Hadia Aladwani, originaire d’Égypte, a passé 16 ans dans le pays où son mari dirigeait une usine de fabrication de plastique. Le couple y a connu la dictature d’Omar el-Béchir, mais aussi les manifestations qui ont permis de le renverser en 2019. Cette nouvelle crise a été celle de trop. « Nous avons quitté notre maison, tous nos biens, nous avons l’impression de vivre un cauchemar », dit-elle.
Une lutte armée pour le pouvoir entre deux généraux
Le Soudan a plongé dans le chaos le 15 avril, otage des combats entre le général Abdel Fattah al-Burhane, chef de l’armée et dirigeant de facto du Soudan depuis le putsch de 2021, et son numéro deux Mohamed Hamdane Daglo, chef des paramilitaires des Forces de soutien rapide (FSR). Selon l’ONU, au moins 459 personnes ont été tuées et plus de 4000 blessées.

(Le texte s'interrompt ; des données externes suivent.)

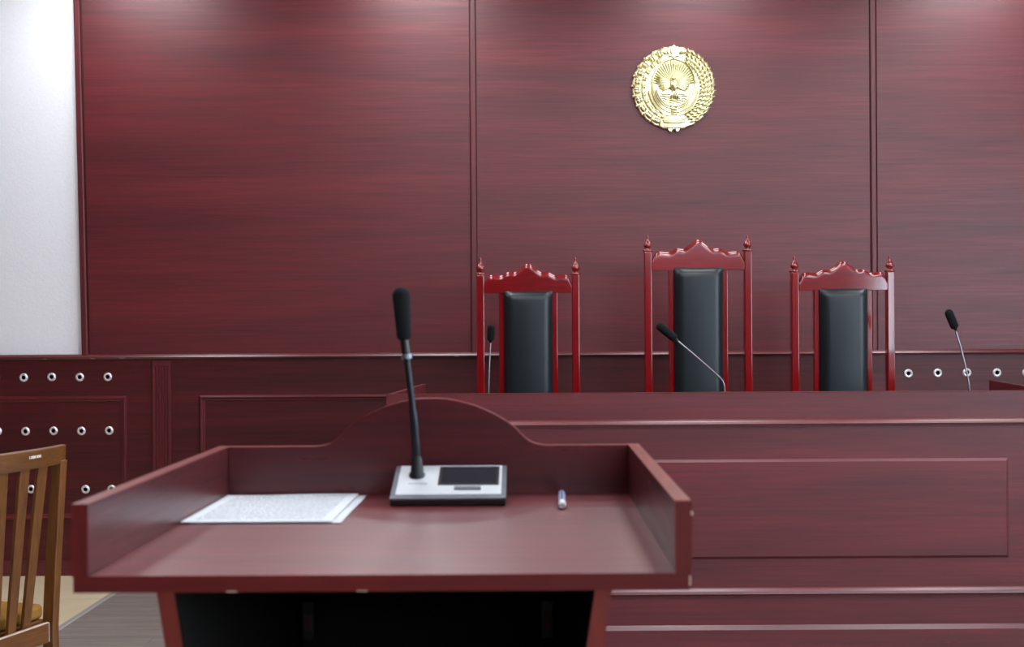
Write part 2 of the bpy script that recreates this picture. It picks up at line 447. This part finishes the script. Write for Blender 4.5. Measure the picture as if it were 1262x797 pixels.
def bench_mic(label, base, path, foam_a, foam_b, r):
    t = thing('desk_microphone', label, 'microphone', base, 0, None)
    bx, by, bz = base
    obj('base', MB().prism_x([(by-.07, bz), (by+.05, bz), (by+.05, bz+.05), (by-.07, bz+.018)], bx-.08, bx+.08), M['black'], t, bevel=.003, rel=False)
    obj('stem', MB().tube(smooth_path([(bx, by+.02, bz+.03)]+path), .0037, 10), M['stem'], t, rel=False)
    d = (Vector(foam_b)-Vector(foam_a)).normalized()
    obj('collar', MB().tube([Vector(foam_a)-d*.016, Vector(foam_a)-d*.004, Vector(foam_a)+d*.006], [.004, .008, .009], 12), M['black'], t, rel=False)
    obj('windscreen', capsule(foam_a, foam_b, r), M['foam'], t, rel=False)
MYY = 5.304
bench_mic("slim bench microphone standing upright, seen against the left judge's chair", (-.172, MYY, .76), [(-.170, MYY, .9), (-.168, MYY, 1.016), (-.164, MYY, 1.13), (-.1585, MYY, 1.225)], (-.158, MYY, 1.236), (-.1545, MYY-.02, 1.302), .0155)
bench_mic("bench microphone bent sharply to the left in front of the tall middle chair", (.822, MYY, .76), [(.823, MYY, .9), (.822, MYY, 1.01), (.815, MYY, 1.055), (.793, MYY, 1.082), (.710, MYY, 1.1565), (.625, MYY, 1.229)], (.617, MYY, 1.236), (.539, MYY-.01, 1.299), .0175)
bench_mic("bench microphone leaning left, alone at the right end of the bench", (1.872, MYY, .76), [(1.862, MYY, .9), (1.848, MYY, 1.014), (1.838, MYY, 1.080), (1.815, MYY, 1.18), (1.790, MYY, 1.268)], (1.789, MYY, 1.276), (1.754, MYY-.01, 1.353), .0175)

# ================================================================ JUDGES' CHAIRS
CRN = [(0, 38), (2.5, 37.6), (5, 35.6), (9, 32), (13, 29), (16, 27.3), (18, 27), (21, 27.3), (24, 27.6), (27.5, 26), (31, 23.8), (33.5, 23), (37, 23), (41, 23.6), (45.5, 24), (48, 22.5), (50, 19.5), (51.5, 16), (53, 13)]
def judge_chair(label, x, half, zpost, zfin, zrail, zpeak, ch, ctop, yc=5.928):
    t = thing('judge_armchair', label, 'chair', (x, yc, 0), 0, None)
    pwid = .037
    for s in (-1, 1):
        px = s*(half-pwid/2)
        p = obj('back_post', MB().box(px-pwid/2, px+pwid/2, 0, .042, 0, zpost), M['lacZ'], t, bevel=.006, seg=3)
        h = (zfin-zpost)/.078
        prof = [(.001, -.002), (.023, -.002), (.0245, .002), (.0245, .006), (.021, .009), (.010, .011), (.009, .014), (.013, .018), (.0185, .024), (.0195, .030), (.0185, .036), (.014, .044), (.009, .053), (.006, .063), (.0055, .071), (.006, .075), (.004, .078), (.0005, .0785)]
        obj('finial', MB().lathe((px, .021, zpost), [(r, z*h) for r, z in prof], 'Z', 20), M['lacZ'], p, angle=60)
    # crest rail: scalloped outline with a rounded front edge
    hi = half-pwid; k = (zpeak-zrail)/38
    out = []
    fine = []
    for (xa, za), (xb, zb) in zip(CRN, CRN[1:]):
        for j in range(2): fine.append((xa+(xb-xa)*j/2, za+(zb-za)*j/2))
    fine.append(CRN[-1])
    right = [(px/53*hi, zrail+pz*k) for px, pz in fine]
    top = [(-a, b) for a, b in right[::-1]]+right[1:]
    def ring(drop, y, low):
        q = [(a, y, b-drop) for a, b in top]
        return q+[(hi, y, zrail+low), (-hi, y, zrail+low)]
    rs = [ring(0, .040, 0)]
    for i in range(6):
        a = PI/2*i/5
        rs.append(ring(.024*(1-math.cos(a)), .016-.020*math.sin(a), .002*(1-math.cos(a))))
    rs.append(ring(.027, -.004, .005))
    obj('crest_rail', MB().loft(rs), M['lacX'], t, angle=50)
    for s in (-1, 1):
        xi = s*(ch+.011)
        obj('stile', MB().box(xi-.013, xi+.013, .006, .034, .50, zrail+.003), M['lacZ'], t, bevel=.004)
    # padded back
    nx, nz = 10, 24; z0 = .53; vs = []; fs = []; rr = []
    def pad(u, v):       # 0..1, height of padding
        e = lambda q: min(1, (min(q[0], 1-q[0])*q[1])/.035)
        f = lambda q: math.sin(min(1, q)*PI/2)
        return f(min(u, 1-u)*2*ch/.035)*f(min(v, 1-v)*(ctop-z0)/.035)
    us = [0, .02, .05, .09, .14, .2, .35, .5, .65, .8, .86, .91, .95, .98, 1]
    vv = [0, .004, .01, .02, .03, .045, .2, .4, .6, .8, .93, .955, .97, .98, .99, .996, 1]
    for v in vv:
        for u in us: vs.append((-ch+2*ch*u, -.004-.028*pad(u, v)-.012*math.sin(PI*u)*math.sin(PI*v)**.3, z0+(ctop-z0)*v))
    n = len(us)
    for a in range(len(vv)-1):
        for b in range(n-1): fs.append((a*n+b, a*n+b+1, (a+1)*n+b+1, (a+1)*n+b))
    mb = MB().add(vs, fs); mb.box(-ch+.001, ch-.001, -.003, .028, z0+.001, ctop-.001)
    obj('back_cushion', mb, M['leather'], t, angle=60)
    # seat (hidden by the bench)
    obj('seat_frame', MB().prism_z([(-half+.005, .0), (half-.005, 0), (half+.01, -.46), (-half-.01, -.46)], .40, .465), M['lacX'], t, bevel=.006)
    obj('seat_cushion', MB().prism_z([(-half+.03, -.01), (half-.03, -.01), (half-.02, -.45), (-half+.02, -.45)], .465, .525), M['leather'], t, bevel=.02, seg=4)
    for s in (-1, 1):
        lx = s*(half-.022)
        obj('front_leg', MB().loft([[(lx+a*.016, -.43+b*.016, 0) for a, b in ((-1,-1),(1,-1),(1,1),(-1,1))], [(lx+a*.024, -.43+b*.024, .40) for a, b in ((-1,-1),(1,-1),(1,1),(-1,1))]]), M['lacZ'], t, bevel=.004)
    return t
judge_chair("low carved red judge's chair with black leather back, leftmost of the three", .0005, .2415, 1.534, 1.6154, 1.4482, 1.5888, .1135, 1.457)
judge_chair("tallest carved red judge's chair with black leather back, in the middle under the gold emblem", .798, .253, 1.640, 1.7153, 1.550, 1.6963, .115, 1.5625)
judge_chair("low carved red judge's chair with black leather back, rightmost of the three", 1.4765, .2425, 1.540, 1.6144, 1.4522, 1.5916, .1125, 1.4597)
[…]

L’Arabie saoudite a lancé la première opération d’évacuation samedi, en transportant près de 150 personnes, parmi lesquelles des diplomates et des fonctionnaires étrangers, par bateau vers Jeddah. Lundi, un avion militaire C-130 Hercules a ramené des dizaines de civils sud-coréens vers une base aérienne de Jeddah tandis qu’un bateau a fait la traversée avec près de 200 personnes originaires de 14 pays depuis Port-Soudan, sur la mer Rouge. L’opération de mercredi, avec 1600 civils, était la plus importante à ce jour.
Établis au Soudan, ils avaient fui la guerre dans leur propre pays
Arrivés hagards après une nuit blanche, que certains ont passée entassés dans les cages d’escalier du bateau, les passagers ont été appelés par nationalité pour récupérer leurs bagages, avant d’être accueillis par des soldats saoudiens leur offrant des roses. Parmi eux se trouvaient des Syriens, dont « plusieurs centaines » ont été évacués du Soudan par l’Arabie saoudite, selon le ministère syrien des Affaires étrangères.
Beaucoup d’entre eux avaient fui leur propre pays, ravagé par la guerre depuis 2011, pour le Soudan, et vivaient là un nouveau traumatisme. « Nous avons quitté notre pays à cause de la guerre et nous sommes arrivés dans un autre pays, également confronté à la guerre. Cette expérience, que nous avons vécue deux fois, est très difficile », confie à l’AFP Batool, une femme de 35 ans.
À ces mots, son fils Adham, âgé de 17 ans, éclate en sanglots. « J’ai laissé tellement de rêves derrière moi… », dit-il sans pouvoir terminer sa phrase.